Eventually (this isn’t spoiler information), it’s revealed about midway through the story what the connection is between Gen, Ben and John: Tyler was Gen’s boyfriend and Ben’s best friend. John and Gen have a semi-close but somewhat awkward relationship, where they find it difficult to talk with each other about Tyler. With Ben hanging around again, it seems to trigger something in Gen, who has been avoiding expressing a lot of feelings that she’s kept bottled up inside of her.

“The Graduates” doesn’t have a lot of action or constant melodrama. Instead, it’s a “slice of life” film that shows how grief seeps into everyday routines and mundane activities. When Ben is alone and using his phone, he still calls Tyler’s voice mail to leave messages. Ben also seems to be drifting in life, with the implication that it’s because of his unprocessed grief.

When Gen is hanging out with her friends, including her closest female pal Romie (played by Yasmeen Fletcher), they goof off and act like typical teenagers. But then, they also show signs of being unsettled by Ben hanging out with them again. At one point, Romie verbally lashes out at Ben for avoiding her for several months.
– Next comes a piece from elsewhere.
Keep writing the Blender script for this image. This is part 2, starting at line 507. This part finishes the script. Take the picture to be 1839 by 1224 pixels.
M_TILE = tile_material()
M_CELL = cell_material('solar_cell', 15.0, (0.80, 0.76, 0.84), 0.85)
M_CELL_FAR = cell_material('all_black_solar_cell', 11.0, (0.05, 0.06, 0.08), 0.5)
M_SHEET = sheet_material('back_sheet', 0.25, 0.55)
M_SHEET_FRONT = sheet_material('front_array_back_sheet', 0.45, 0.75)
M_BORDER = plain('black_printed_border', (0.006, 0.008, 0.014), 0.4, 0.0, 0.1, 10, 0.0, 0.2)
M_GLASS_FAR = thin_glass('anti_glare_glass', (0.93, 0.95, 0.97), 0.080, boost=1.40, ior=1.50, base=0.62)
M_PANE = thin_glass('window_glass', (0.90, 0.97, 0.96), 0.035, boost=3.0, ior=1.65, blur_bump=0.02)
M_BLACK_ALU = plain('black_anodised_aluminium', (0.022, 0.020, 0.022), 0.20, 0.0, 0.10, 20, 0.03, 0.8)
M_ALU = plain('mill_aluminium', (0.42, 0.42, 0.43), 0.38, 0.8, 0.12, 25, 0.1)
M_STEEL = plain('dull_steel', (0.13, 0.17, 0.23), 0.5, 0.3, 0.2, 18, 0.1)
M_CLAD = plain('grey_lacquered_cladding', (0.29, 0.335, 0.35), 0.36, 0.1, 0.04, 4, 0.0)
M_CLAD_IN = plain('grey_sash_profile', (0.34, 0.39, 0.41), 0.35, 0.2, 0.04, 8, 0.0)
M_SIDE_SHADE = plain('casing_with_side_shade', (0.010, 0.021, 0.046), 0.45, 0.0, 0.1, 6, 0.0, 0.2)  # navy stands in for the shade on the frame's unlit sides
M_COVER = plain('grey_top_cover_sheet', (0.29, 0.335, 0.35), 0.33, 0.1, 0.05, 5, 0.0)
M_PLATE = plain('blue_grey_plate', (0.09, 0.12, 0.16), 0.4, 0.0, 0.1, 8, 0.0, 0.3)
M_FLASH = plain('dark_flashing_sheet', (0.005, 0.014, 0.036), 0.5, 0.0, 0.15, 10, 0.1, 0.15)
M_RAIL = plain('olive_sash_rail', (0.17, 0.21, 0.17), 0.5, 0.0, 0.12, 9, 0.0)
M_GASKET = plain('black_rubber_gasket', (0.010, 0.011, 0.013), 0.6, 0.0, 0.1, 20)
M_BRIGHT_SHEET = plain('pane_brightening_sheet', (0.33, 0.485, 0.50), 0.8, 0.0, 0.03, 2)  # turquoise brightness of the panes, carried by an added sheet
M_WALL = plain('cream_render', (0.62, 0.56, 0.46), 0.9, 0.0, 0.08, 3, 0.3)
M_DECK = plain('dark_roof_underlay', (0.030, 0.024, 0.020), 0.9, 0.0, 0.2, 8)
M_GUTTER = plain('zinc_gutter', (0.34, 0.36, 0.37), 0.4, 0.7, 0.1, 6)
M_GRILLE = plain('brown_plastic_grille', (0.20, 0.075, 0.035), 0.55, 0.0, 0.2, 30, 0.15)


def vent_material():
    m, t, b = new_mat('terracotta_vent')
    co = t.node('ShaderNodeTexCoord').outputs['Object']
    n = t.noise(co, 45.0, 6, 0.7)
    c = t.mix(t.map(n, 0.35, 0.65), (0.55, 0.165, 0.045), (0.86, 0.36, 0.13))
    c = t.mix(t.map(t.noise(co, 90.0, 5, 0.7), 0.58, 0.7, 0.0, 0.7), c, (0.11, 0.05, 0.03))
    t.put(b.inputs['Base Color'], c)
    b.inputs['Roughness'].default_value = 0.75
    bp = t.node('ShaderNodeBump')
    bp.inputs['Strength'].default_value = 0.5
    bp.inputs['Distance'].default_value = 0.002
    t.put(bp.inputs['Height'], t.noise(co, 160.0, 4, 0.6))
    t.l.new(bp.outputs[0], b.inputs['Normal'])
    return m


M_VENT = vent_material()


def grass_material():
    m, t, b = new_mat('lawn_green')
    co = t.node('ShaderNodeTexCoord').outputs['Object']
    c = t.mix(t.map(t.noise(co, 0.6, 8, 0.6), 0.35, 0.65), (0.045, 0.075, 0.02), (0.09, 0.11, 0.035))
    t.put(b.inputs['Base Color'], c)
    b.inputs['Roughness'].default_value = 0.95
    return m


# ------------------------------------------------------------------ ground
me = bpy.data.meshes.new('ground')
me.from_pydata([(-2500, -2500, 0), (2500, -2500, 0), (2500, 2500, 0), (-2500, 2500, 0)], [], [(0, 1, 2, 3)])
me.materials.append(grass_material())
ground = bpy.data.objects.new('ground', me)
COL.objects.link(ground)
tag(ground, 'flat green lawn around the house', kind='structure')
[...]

At home, John speaks to his wife Eliza (played by Bekah Jung) in a videoconference call. She seems to be temporarily staying somewhere else with their daughter, who’s about 3 or 4 years old. It’s revealed that Eliza is actually in Houston because the family had planned to move there after Tyler’s death. John just hasn’t been able to bring himself to move out of the Kim family’s Utah home.

“The Graduates” doesn’t have a lot of snappy dialogue. Many of the conversations are in measured tones, as if people are choosing their words carefully, so as not to reveal their true feelings. And some of the scenes are actually quite dull, as they occasionally drag, with not much happening. However, there are certain scenes that are very poignant and realistic in showing survivor’s guilt and the difficulty that some people have in admitting how deeply hurt they are by the trauma of experiencing a loved one die in a mass shooting.

Sundwall’s and Hibbert’s best scenes in the movie are the scenes that they have together. Gen and Ben have a connection to Tyler that brings them both comfort and pain. And that connection leads to some emotional bonding between them that Gen and Ben don’t expect. Some of their scenes together require Sundwall and Hibbert to express some very raw emotions that are handled with a lot of authenticity. Cho gives an admirable but low-key performance as Tyler’s grieving father John.

Perhaps the biggest flaw of “The Graduates” is that all of the characters except for Gen, Ben and John are very underdeveloped. There could have been more in the movie to show how other students were emotionally affected by the shooting, instead of having occasional glimpses. The scenes with John coaching the basketball team are probably the closest to revealing the lingering effects that this traumatic event had on the surviving students. The movie barely has any exploration of how the school’s teachers and other faculty members (except for John) were affected.

Mostly, what “The Graduates” succeeds in doing is showing that there is no one way for people to grieve. And not everyone’s will have a path to healing that moves forward in a straight line. There can be lots of zigzags and regressions along the way. If there’s any big takeaway that viewers should get from this morose but hopeful movie, it’s that no matter what path someone goes on because of grief, it’s more important for the grieving person to have some kind of emotional support to help in this often-difficult journey.